The 'work' we do as craftspeople is a labour of love. I loved every stitch I sewed, loop I crocheted and word I wrote and write. I love it when the Pantster in me takes over and I'm off and flying with the sheer joy and freedom of my project when it's fresh and new. I'm like the kid in the candy shop, forever young with no constraints on my imagination and all the potential fun I can have.

It's true! This to me, is what crafting is all about. We are the lucky ones. We are writers able to craft and create whatever we want. Only crafters can do that. Our 'work', our labour, is what we love to do.

Yet 'labour' and 'graft' denote hard work.

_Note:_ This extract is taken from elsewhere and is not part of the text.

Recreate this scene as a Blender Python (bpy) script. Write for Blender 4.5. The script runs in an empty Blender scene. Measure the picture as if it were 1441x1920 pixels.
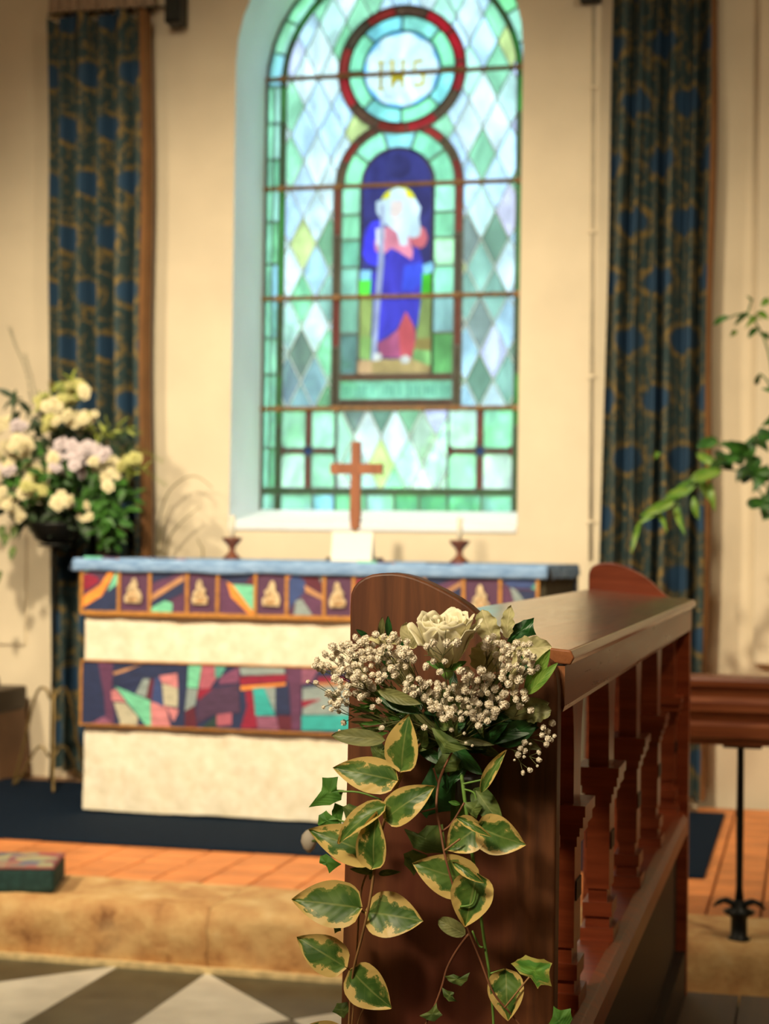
import bpy, bmesh, math, random
from mathutils import Vector, Matrix, noise as mnoise
from mathutils.geometry import delaunay_2d_cdt
R = random.Random(7)
SC = bpy.context.scene
COL = SC.collection
pi = math.pi
# ------------------------------------------------------------------ camera
F = 3300.0
CAMZ = 1.19
def cam_basis(f=F, r=.014, vp=(1518, 1037)):
    y = Vector((vp[0]-720.5, -(vp[1]-960), -f)).normalized()
    s, c = math.sin(r), math.cos(r)
    z = Vector((s, c, -(s*y[0]+c*y[1])/y[2])).normalized()
    return Matrix((y.cross(z), y, z))
CB = cam_basis()
def P(px, py, Y=None, Z=None):
    """point of the world at depth plane Y (or height Z) behind a spot of the photograph"""
    d = CB @ Vector((px-720.5, -(py-960), -F))
    t = Y/d[1] if Y is not None else (Z-CAMZ)/d[2]
    return d*t + Vector((0, 0, CAMZ))
cd = bpy.data.cameras.new('camera'); cam = bpy.data.objects.new('camera', cd); COL.objects.link(cam)
cam.matrix_world = Matrix.Translation((0, 0, CAMZ)) @ CB.to_4x4()
cd.sensor_fit = 'VERTICAL'; cd.sensor_height = 24.0; cd.sensor_width = 18.0
cd.lens = F/1920*24.0; cd.clip_start = .05; cd.clip_end = 200
cd.dof.use_dof = True; cd.dof.focus_distance = 1.84; cd.dof.aperture_fstop = cd.lens/8.5
SC.camera = cam
# ------------------------------------------------------------------ view, world, lights
SC.view_settings.view_transform = 'Standard'; SC.view_settings.look = 'None'
SC.view_settings.gamma = 1.0; SC.view_settings.use_curve_mapping = False
SC.view_settings.exposure = 0.0
SC.cycles.transparent_max_bounces = 24; SC.cycles.max_bounces = 8
SC.cycles.sample_clamp_indirect = 4.0
W = bpy.data.worlds.new('overcast_sky'); SC.world = W; W.use_nodes = True
wt = W.node_tree; bg = wt.nodes['Background']
tc = wt.nodes.new('ShaderNodeTexCoord'); sx = wt.nodes.new('ShaderNodeSeparateXYZ'); cr = wt.nodes.new('ShaderNodeValToRGB')
wt.links.new(tc.outputs['Generated'], sx.inputs[0]); wt.links.new(sx.outputs['Z'], cr.inputs[0]); wt.links.new(cr.outputs[0], bg.inputs[0])
cr.color_ramp.elements[0].position = 0.0; cr.color_ramp.elements[0].color = (.28, .31, .41, 1)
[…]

And let's get real here ha ha, crafting, be it writing, crocheting, woodworking or whatever beautiful we create, can be long, arduous and frustrating, and not worth the time and effort we put into it. All the same, ALL the craft I have ever done HAS been worth while. I have never made much money from my craft, it has always been because I loved what I was doing.

Likewise writing. It's a long and frustrating road at times. There are days and days, weeks even of sunshine and roses when inspiration flows and everything goes right. Then follows, for some odd reason no-one can ever explain, those brick wall days and weeks when there is no end of problems - no flow to the story, the computer dies, the perfect book you worked on for so long is actually crap etc, etc.

Many years ago I crocheted a beautiful but intricate round tablecloth for my mum. I can't recall how many times I had to undo it because at some point I went wrong. There was no option but to undo it to the mistake and start again, and again...but because I loved the 'work' so much, I finished it. It was truly a work of art and worth all the graft.

So it is with writing. It is a beautiful work of art, a craft, a labour of love. At some time we are all apprentices, like I am now. We do our time, learn our trade, always keep learning and never give up.

Through this process do we become Master Crafters.